"Well, remember you're not spending $200 for just an album. You're spending $200 for a revolutionary device that allows you to listen to music in a completely new way through stem separation, and that allows you to mix and make music on the go. You're also spending that $200 to become a part of a community that wants to change technology and music for the better. On top of that you’re getting Donda 2, which has enormous value. So I think that's a really important thing to stress. If I could put out one thing from this story today, that I want to make clear, is that you're getting something revolutionary.
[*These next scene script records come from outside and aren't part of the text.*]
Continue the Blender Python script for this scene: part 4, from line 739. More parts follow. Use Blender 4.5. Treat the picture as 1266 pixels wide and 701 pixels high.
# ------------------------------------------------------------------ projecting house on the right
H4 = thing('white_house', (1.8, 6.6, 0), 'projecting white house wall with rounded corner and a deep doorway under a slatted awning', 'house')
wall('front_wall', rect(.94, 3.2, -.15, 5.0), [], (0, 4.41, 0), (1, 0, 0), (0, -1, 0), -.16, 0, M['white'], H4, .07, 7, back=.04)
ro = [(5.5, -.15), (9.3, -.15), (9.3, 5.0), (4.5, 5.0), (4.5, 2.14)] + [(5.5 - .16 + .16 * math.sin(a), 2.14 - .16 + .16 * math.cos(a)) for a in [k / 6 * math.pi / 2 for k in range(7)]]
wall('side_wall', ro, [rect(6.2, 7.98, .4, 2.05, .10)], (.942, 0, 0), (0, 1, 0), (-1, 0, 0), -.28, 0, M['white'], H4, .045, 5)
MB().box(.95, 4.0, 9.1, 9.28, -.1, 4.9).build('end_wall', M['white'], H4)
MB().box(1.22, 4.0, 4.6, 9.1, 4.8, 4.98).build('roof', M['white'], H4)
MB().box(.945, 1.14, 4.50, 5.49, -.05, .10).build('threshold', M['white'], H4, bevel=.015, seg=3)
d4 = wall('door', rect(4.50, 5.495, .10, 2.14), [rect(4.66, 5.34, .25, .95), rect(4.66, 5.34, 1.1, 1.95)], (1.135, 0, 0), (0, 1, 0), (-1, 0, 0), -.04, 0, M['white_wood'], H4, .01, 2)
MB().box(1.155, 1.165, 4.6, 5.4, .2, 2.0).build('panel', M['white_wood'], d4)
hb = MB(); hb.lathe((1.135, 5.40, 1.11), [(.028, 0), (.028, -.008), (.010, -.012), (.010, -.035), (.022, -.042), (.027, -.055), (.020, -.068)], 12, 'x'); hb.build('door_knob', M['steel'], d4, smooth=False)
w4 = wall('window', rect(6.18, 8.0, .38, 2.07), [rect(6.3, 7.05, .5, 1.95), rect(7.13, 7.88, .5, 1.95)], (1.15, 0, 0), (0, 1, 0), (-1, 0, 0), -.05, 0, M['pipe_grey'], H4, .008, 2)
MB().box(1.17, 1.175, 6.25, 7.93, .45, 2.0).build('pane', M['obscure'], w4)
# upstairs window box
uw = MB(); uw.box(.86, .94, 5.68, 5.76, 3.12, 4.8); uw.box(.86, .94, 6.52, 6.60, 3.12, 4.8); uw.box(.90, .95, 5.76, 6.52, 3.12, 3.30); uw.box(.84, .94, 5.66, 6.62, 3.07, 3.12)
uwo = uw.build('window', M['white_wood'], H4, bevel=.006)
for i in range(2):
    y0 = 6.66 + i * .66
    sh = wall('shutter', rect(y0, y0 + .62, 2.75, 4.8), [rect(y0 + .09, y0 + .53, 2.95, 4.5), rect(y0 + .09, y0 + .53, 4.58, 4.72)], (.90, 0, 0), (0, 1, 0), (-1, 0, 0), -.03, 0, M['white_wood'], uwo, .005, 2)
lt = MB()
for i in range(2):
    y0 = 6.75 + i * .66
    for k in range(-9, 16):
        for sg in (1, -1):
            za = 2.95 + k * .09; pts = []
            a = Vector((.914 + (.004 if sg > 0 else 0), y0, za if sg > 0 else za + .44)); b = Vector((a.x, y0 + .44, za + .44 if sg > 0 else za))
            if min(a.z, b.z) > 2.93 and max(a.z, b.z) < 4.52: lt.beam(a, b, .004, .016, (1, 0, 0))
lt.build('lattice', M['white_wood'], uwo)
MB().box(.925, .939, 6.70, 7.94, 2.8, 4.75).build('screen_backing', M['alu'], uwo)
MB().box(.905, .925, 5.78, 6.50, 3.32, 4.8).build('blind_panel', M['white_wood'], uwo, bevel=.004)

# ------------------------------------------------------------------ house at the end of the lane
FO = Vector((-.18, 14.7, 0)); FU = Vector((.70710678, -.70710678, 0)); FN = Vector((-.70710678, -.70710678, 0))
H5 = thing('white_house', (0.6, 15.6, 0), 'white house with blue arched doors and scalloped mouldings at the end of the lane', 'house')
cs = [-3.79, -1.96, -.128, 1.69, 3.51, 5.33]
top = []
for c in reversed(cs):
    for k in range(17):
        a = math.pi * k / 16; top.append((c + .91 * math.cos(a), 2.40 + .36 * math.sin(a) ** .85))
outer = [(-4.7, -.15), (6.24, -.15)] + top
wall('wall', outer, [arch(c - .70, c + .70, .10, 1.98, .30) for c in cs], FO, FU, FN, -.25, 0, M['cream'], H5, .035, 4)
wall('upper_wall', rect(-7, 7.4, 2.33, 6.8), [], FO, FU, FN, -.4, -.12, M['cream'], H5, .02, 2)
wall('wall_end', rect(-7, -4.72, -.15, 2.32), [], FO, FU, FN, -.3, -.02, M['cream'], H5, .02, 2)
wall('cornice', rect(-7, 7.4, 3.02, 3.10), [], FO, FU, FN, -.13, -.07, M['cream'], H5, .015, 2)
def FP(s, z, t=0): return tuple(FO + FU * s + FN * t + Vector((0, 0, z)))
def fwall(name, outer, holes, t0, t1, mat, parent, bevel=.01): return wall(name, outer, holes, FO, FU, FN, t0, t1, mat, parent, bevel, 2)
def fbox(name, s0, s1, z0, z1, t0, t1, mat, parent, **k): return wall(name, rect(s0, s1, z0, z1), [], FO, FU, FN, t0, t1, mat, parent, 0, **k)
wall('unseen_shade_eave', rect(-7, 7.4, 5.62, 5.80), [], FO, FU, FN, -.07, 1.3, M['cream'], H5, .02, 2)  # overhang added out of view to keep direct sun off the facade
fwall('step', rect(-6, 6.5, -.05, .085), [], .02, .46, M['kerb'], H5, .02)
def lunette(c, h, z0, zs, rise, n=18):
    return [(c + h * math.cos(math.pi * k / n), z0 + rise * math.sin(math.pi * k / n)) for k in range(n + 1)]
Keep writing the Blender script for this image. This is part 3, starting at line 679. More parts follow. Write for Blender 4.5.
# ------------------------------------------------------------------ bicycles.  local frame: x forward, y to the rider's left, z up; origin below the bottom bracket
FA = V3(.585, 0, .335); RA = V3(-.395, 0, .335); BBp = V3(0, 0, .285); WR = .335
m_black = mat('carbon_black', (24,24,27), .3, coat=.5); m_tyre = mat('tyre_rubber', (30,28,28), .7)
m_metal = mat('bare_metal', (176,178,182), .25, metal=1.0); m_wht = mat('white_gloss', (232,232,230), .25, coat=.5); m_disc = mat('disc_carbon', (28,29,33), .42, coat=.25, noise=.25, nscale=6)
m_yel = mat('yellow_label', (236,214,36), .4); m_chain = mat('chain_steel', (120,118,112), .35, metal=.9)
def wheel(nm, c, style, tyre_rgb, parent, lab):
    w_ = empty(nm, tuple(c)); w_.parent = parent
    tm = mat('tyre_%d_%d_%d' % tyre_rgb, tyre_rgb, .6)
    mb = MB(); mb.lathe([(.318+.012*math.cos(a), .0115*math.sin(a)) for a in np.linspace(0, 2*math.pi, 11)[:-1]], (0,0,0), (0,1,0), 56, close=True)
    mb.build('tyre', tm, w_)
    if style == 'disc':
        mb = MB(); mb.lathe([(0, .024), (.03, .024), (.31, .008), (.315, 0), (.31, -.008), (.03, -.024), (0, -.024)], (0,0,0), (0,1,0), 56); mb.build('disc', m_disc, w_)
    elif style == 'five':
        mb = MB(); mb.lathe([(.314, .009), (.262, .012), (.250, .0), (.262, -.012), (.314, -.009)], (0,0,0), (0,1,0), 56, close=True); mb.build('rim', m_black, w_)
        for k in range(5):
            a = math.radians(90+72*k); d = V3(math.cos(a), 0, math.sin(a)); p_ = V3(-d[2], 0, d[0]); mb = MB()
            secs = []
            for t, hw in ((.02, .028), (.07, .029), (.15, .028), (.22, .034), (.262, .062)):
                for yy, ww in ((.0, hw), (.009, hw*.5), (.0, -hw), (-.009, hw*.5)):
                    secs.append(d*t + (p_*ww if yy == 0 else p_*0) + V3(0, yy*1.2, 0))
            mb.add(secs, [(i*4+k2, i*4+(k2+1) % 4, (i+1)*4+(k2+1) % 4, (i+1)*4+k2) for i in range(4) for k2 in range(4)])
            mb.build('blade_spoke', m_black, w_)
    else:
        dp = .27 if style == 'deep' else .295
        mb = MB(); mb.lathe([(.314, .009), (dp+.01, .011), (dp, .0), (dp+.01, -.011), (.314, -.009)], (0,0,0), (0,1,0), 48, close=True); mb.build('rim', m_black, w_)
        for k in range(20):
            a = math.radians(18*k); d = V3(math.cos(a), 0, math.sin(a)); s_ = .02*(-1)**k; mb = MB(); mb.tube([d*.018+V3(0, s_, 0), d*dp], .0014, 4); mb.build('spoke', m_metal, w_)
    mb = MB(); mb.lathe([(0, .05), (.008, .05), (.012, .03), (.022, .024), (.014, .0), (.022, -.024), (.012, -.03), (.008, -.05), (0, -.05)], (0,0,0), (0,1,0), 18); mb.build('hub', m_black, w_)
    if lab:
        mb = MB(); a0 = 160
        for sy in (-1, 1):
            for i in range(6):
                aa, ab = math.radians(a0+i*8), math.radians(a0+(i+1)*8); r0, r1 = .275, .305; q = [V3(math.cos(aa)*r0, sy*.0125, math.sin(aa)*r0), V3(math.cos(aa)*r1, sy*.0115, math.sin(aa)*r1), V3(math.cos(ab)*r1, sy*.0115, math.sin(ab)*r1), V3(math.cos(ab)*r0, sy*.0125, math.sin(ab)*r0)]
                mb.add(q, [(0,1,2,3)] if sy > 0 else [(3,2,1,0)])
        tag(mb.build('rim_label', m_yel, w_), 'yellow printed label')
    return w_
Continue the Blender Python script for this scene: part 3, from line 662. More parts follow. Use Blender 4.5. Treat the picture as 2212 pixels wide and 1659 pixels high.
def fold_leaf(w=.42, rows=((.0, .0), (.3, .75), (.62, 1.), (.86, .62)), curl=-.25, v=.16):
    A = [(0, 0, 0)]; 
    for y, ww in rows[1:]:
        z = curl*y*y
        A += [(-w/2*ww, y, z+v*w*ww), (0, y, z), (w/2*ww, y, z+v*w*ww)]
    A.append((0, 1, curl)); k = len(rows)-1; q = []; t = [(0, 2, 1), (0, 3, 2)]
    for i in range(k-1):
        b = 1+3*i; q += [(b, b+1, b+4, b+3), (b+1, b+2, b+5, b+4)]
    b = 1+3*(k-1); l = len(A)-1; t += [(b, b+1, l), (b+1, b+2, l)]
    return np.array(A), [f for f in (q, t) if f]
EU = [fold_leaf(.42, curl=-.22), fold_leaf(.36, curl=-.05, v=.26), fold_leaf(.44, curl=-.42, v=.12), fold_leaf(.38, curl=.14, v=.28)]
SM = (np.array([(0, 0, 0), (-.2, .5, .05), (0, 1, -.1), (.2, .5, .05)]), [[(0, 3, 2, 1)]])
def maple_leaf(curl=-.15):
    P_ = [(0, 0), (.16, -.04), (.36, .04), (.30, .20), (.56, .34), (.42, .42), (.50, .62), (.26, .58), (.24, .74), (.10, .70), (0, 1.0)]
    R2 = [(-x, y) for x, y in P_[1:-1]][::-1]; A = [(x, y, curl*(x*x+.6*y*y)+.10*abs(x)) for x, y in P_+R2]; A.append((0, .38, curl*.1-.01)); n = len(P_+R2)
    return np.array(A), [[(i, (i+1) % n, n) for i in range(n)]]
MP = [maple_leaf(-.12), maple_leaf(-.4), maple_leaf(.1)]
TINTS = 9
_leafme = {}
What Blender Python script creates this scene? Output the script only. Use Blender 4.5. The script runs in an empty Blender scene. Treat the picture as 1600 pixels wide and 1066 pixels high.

You're getting a first generation technology product that has the best reviews for a first generation technology product than anything we've seen in a decade, maybe since the original iPhone."
Why would it do that if the songs are coming from the person selling the device, why not just send the stems to the device?
How does it even do that? Best I can think of is some AI shit. But it's not like you can just cleanly separate the stems of a (compiled?) audio file where they aren't already separate, right?
Apparently there's a companion software that you run on computer and download songs to the device with. I didn't realize that!
I actually think you nailed it on the head with some AI shit haha. I've heard some of the split tracks. It works surprisingly well if the distinction between vocals, bass, drums, etc is clear, but it fails pretty hard when there are more instruments. Certainly not a clean separation, but enough for your average Kanye Stan to start looping and messing with haha.